Thursday, December 24, 2009

Merry Christmas (War Ain't Over)

Staunch though his championship may be of the popular hate figure Peter Mandelson, Sordel's defence budget also extends to chinooks for Simon Cowell. Cowell (in the popular imagination at least) is stricken this holiday season as a consequence of the bird flipped collectively in his direction by the people of Great Britain when they made "Killing in the Name" number one this Christmas.

"Fuck you," chorused the Facebook masses: "I won't do what you tell me!"

This is a pretty remarkable consensus given the fact that the bankers took their bonuses, the MPs refused to give back their swag (or the bags that it came in) and we are still (still!) prosecuting two unjust wars overseas. Way to go, People of Britain ... you really managed to focus out the Pervasive Evanescent this holiday season.

Cowell, if only because he scowls so much and wears a lot of black, is good casting for a pantomime villain, and - in the dim apprehension of a great many Rage downloaders - cheating him of the top of the festive chart is the equivalent of stick a large bomb down his underpants and running away chortling.

Apparently all that was needed to motivate the campaign against the harmless Joe McElderry and his largely pleasant single was the perception that Cowell's X Factor had locked up the "coveted" throne at the top of the hit parade and was preventing other musical acts (JLS, Cheryl Cole, Alexandra Buck, Leona Lewis and the X Factor Charity single, presumably) from getting their fair time in the spotlight. Next week the big chart showdown, for example, is scheduled to be Cole vs. McElderry. Assuming that the Facebook community is resting on its laurels and collecting its winnings from William Hill, you wouldn't need the National Weather Center's help to forecast business as usual for 2010.

Cowell, like the Formerly Red Baron, is with us so untiringly that the Four Horsemen of the Apocalypse may as well advertise for a keyboardist & second drummer before heading into the coming decade as a sextet.

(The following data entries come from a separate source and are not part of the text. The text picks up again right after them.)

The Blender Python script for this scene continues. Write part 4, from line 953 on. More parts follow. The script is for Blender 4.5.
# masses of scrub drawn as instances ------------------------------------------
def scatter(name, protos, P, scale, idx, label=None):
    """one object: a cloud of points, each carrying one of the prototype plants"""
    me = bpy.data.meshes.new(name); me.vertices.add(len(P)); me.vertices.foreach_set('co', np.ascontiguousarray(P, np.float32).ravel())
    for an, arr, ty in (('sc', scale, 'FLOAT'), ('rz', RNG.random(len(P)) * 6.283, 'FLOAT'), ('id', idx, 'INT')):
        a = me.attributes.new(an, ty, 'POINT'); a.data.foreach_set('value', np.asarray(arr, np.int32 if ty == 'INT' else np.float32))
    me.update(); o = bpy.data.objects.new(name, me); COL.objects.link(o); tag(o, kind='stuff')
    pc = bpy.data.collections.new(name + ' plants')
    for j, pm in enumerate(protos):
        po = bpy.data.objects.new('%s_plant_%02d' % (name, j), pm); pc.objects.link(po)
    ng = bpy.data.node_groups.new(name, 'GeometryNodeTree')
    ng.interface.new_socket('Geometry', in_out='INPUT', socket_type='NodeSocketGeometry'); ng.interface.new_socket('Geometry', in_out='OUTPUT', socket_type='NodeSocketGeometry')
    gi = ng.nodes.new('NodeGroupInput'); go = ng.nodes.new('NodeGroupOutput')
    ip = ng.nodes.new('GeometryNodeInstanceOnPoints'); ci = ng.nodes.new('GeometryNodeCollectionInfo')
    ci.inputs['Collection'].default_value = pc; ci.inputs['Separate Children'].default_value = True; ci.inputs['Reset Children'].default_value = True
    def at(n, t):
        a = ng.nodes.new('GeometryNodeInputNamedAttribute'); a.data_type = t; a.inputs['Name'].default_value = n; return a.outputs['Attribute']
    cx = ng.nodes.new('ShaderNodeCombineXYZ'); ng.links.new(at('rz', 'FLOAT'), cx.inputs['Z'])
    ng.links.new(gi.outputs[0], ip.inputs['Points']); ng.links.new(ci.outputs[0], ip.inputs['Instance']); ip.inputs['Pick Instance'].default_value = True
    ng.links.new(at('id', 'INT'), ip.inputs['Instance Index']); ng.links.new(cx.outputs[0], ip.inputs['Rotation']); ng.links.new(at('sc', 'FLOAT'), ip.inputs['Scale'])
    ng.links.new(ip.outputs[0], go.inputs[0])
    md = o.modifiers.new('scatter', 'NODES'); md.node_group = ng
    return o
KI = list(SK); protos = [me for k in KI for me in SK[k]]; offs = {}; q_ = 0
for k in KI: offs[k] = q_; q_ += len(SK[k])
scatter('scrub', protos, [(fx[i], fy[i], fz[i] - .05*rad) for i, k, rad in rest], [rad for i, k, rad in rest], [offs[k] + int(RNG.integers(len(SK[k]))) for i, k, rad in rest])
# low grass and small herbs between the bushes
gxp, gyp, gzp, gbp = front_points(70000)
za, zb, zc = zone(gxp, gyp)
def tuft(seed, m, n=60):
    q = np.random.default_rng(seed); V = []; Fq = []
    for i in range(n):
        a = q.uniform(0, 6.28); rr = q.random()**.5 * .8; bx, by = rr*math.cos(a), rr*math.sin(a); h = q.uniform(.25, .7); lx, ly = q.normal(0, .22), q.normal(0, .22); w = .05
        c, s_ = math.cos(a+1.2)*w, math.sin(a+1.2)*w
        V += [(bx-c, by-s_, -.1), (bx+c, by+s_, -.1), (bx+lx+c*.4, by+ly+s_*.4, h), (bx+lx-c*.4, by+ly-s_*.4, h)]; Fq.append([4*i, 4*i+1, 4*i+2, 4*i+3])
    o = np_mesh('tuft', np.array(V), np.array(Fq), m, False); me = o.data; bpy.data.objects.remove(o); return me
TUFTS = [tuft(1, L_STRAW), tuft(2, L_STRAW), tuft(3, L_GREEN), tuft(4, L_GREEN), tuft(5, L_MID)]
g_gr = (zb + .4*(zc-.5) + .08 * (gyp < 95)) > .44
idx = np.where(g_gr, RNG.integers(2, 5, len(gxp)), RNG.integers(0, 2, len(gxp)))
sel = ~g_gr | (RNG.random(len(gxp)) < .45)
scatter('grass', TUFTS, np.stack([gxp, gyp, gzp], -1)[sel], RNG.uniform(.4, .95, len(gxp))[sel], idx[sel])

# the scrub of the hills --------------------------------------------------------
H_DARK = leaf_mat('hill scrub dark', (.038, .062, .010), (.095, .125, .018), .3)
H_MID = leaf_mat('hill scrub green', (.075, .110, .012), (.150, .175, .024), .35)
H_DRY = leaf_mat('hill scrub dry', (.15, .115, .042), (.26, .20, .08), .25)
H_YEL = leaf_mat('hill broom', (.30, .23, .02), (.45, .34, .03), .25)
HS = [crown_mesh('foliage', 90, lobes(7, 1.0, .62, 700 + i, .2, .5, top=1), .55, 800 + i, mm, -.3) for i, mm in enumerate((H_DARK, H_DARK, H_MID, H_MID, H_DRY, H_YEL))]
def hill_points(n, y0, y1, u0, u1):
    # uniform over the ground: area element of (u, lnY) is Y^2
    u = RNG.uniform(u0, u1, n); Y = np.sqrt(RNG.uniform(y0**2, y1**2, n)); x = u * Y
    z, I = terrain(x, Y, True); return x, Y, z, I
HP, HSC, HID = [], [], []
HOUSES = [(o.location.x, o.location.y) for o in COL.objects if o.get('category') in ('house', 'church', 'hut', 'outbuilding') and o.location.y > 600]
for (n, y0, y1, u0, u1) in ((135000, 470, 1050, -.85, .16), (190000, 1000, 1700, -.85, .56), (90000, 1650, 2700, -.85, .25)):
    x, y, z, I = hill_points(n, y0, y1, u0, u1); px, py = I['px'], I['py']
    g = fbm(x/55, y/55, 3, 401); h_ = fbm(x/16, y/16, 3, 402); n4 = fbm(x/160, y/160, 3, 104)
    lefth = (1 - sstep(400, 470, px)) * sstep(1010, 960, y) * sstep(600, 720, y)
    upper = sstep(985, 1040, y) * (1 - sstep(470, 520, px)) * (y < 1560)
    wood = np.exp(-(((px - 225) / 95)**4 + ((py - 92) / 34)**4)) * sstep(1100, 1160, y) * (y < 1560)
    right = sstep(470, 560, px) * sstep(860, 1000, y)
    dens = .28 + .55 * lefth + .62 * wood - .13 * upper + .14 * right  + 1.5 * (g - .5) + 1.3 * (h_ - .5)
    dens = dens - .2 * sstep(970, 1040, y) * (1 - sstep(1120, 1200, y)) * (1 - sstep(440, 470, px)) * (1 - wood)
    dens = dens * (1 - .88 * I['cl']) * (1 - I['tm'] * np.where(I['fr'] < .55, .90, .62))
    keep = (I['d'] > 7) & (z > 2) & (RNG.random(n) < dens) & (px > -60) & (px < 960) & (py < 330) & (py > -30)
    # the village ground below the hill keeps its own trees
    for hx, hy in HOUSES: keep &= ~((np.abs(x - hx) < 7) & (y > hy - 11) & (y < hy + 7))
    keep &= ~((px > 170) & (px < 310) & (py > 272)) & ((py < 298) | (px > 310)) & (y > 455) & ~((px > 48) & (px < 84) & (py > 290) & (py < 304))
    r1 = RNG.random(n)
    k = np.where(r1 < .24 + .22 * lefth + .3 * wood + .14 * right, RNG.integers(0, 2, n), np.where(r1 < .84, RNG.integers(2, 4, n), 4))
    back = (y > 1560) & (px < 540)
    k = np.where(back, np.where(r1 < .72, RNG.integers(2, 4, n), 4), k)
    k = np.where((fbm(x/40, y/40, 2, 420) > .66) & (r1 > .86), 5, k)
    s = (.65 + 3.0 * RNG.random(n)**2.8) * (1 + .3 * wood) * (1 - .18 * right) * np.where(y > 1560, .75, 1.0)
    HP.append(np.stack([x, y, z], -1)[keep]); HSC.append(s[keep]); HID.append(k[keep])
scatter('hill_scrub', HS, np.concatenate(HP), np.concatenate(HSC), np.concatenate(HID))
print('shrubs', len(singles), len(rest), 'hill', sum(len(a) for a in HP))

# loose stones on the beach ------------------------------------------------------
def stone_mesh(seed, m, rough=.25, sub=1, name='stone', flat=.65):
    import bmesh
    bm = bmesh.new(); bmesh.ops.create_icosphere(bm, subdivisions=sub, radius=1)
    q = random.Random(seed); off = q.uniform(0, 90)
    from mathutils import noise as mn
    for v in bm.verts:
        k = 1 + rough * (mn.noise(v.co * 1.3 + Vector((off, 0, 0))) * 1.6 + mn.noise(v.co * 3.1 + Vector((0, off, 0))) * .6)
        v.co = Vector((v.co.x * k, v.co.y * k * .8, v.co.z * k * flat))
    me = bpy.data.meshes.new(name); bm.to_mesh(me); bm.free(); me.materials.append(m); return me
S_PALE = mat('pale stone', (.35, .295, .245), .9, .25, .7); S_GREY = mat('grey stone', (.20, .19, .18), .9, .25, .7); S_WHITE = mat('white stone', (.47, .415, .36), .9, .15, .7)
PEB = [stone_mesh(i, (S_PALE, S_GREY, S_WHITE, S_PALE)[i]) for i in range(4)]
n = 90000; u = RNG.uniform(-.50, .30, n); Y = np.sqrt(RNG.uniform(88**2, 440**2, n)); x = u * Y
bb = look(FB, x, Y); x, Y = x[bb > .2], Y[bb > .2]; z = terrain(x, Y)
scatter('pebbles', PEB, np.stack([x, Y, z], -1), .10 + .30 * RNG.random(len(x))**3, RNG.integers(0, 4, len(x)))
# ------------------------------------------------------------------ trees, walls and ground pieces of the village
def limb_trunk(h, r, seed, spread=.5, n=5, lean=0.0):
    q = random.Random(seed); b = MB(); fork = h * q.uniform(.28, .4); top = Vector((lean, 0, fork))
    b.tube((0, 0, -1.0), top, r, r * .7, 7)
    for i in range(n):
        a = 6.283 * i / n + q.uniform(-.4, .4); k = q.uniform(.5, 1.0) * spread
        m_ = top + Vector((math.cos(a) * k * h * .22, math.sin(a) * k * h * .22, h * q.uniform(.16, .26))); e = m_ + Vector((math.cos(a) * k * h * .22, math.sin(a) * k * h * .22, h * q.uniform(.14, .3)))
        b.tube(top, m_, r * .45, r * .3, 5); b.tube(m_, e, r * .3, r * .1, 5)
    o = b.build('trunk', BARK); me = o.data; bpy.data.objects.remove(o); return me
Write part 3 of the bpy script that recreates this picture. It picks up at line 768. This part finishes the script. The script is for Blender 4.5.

Before we bid a fond farewell to 2009, however, it is worth shunning the sherry long enough to remember with due sobriety the many British families bereaved this year as a consequence of the brace of conflicts continuing in the absence of an effective Facebook campaign to end them. Sordel will be remembering in his prayers also the families of the many Soviet troops killed and injured in Afghanistan as a consequence of the U.S.-backed insurgency there.

Killing In The Name indeed.

And on that cheerful note Sordel bids a Merry Xmas to all his reader.